Begin with the first line of the material and write out each line exactly, ending with the line that contains "rnd = random.Random(7)". Pictures are not part of the copy.

— begin —

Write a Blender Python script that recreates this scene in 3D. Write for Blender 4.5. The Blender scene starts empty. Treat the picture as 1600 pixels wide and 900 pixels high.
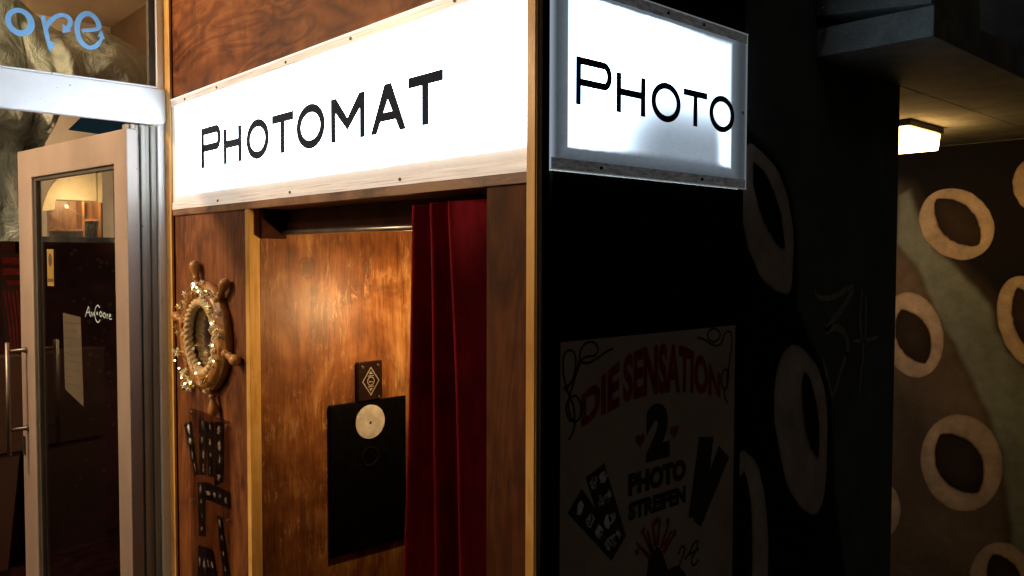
import bpy, bmesh, math, random
from mathutils import Vector, Matrix, noise
R = math.radians
sc = bpy.context.scene
col = sc.collection
rnd = random.Random(7)

# ---------------------------------------------------------------- camera, world, sun, exposure
cam = bpy.data.objects.new('camera', bpy.data.cameras.new('camera'))
col.objects.link(cam)
cam.data.lens = 28.91
cam.data.sensor_width = 36
cam.data.clip_start = 0.02
cam.data.clip_end = 500
_yaw, _pitch, _roll = R(47.49), R(-2.19), R(0.138)
_F = Vector((-math.sin(_yaw)*math.cos(_pitch), math.cos(_yaw)*math.cos(_pitch), math.sin(_pitch)))
_r = Vector((math.cos(_yaw), math.sin(_yaw), 0))
_u = _r.cross(_F)
_r2 = _r*math.cos(_roll) + _u*math.sin(_roll)
_u2 = -_r*math.sin(_roll) + _u*math.cos(_roll)
cam.matrix_world = Matrix(((_r2.x, _u2.x, -_F.x, 0), (_r2.y, _u2.y, -_F.y, 0), (_r2.z, _u2.z, -_F.z, 1.65), (0, 0, 0, 1)))
sc.camera = cam

w = bpy.data.worlds.new('World'); sc.world = w; w.use_nodes = True
nt = w.node_tree
bg = nt.nodes['Background']; bg.inputs[1].default_value = 0.12
sky = nt.nodes.new('ShaderNodeTexSky'); sky.sky_type = 'NISHITA'; sky.sun_disc = False
sky.sun_elevation = R(-4.5); sky.sun_rotation = R(200)
nt.links.new(sky.outputs[0], bg.inputs[0])

sun = bpy.data.lights.new('sun', 'SUN'); sun.energy = 0.042; sun.angle = R(20); sun.color = (1, .82, .62)
so = bpy.data.objects.new('sun', sun); col.objects.link(so)
so.rotation_euler = (R(58), 0, R(75)); so.location = (5, -2, 5)

sc.view_settings.view_transform = 'Standard'
sc.view_settings.look = 'None'
sc.view_settings.exposure = 0
sc.view_settings.gamma = 1
sc.render.engine = 'CYCLES'
sc.cycles.max_bounces = 8
sc.cycles.sample_clamp_indirect = 4
sc.cycles.use_denoising = True

# ---------------------------------------------------------------- node helpers
class N:
    def __init__(s, name):
        s.m = bpy.data.materials.new(name); s.m.use_nodes = True
        s.t = s.m.node_tree; s.b = s.t.nodes['Principled BSDF']; s.out = s.t.nodes['Material Output']
    def n(s, typ, **kw):
        nd = s.t.nodes.new('ShaderNode' + typ)
        ins = kw.pop('ins', {})
        for k, v in kw.items(): setattr(nd, k, v)
        for k, v in ins.items(): s.set(nd.inputs[k], v)
        return nd
    def set(s, sock, v):
        if isinstance(v, bpy.types.NodeSocket): s.t.links.new(v, sock)
        elif isinstance(v, tuple) and len(v) == 3 and sock.type == 'RGBA': sock.default_value = (*v, 1)
        else: sock.default_value = v
    def p(s, **kw):
        for k, v in kw.items(): s.set(s.b.inputs[k.replace('_', ' ')], v)
    def pos(s):
        return s.n('NewGeometry').outputs['Position']
    def map(s, vec, scale=(1,1,1), loc=(0,0,0)):
        return s.n('Mapping', ins={'Vector': vec, 'Scale': scale, 'Location': loc}).outputs[0]
    def noise(s, vec, scale=5, detail=5, rough=.55, dist=0):
        return s.n('TexNoise', ins={'Vector': vec, 'Scale': scale, 'Detail': detail, 'Roughness': rough, 'Distortion': dist}).outputs[0]
    def ramp(s, fac, stops):
        r = s.n('ValToRGB', ins={'Fac': fac}); cr = r.color_ramp
        while len(cr.elements) < len(stops): cr.elements.new(.5)
        for e, (p, c) in zip(cr.elements, stops): e.position = p; e.color = (*c, 1) if len(c) == 3 else c
        return r.outputs[0]
    def math(s, op, a, b=0.0, c=None):
        nd = s.n('Math', operation=op); s.set(nd.inputs[0], a); s.set(nd.inputs[1], b)
        if c is not None: s.set(nd.inputs[2], c)
        return nd.outputs[0]
    def mix(s, fac, a, b, mode='MIX'):
        nd = s.n('Mix', data_type='RGBA', blend_type=mode)
        s.set(nd.inputs[0], fac); s.set(nd.inputs[6], a); s.set(nd.inputs[7], b)
        return nd.outputs[2]
    def bump(s, h, strength=.3, dist=.002):
        return s.n('Bump', ins={'Height': h, 'Strength': strength, 'Distance': dist}).outputs[0]
    def sstep(s, v, a, b):
        nd = s.n('MapRange', interpolation_type='SMOOTHSTEP'); s.set(nd.inputs[0], v)
        nd.inputs[1].default_value = a; nd.inputs[2].default_value = b
        return nd.outputs[0]
    def sep(s, vec):
        return s.n('SeparateXYZ', ins={0: vec}).outputs

def simple(name, color, rough=.5, metal=0, var=.12, scale=12, bump=.15, spec=.5, stretch=(1,1,1)):
    k = N(name); v = k.map(k.pos(), stretch)
    f = k.noise(v, scale, 6)
    lo = tuple(c*(1-var*2) for c in color); hi = tuple(min(1, c*(1+var)) for c in color)
    k.p(Base_Color=k.ramp(f, [(.3, lo), (.7, hi)]), Metallic=metal, Specular_IOR_Level=spec,
        Roughness=k.math('MULTIPLY_ADD', f, .2, rough-.1))
    if bump: k.p(Normal=k.bump(k.noise(v, scale*9, 4), bump, .001))
    return k.m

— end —

ANSWER:
Write a Blender Python script that recreates this scene in 3D. Write for Blender 4.5. The Blender scene starts empty. Treat the picture as 1600 pixels wide and 900 pixels high.
import bpy, bmesh, math, random
from mathutils import Vector, Matrix, noise
R = math.radians
sc = bpy.context.scene
col = sc.collection
rnd = random.Random(7)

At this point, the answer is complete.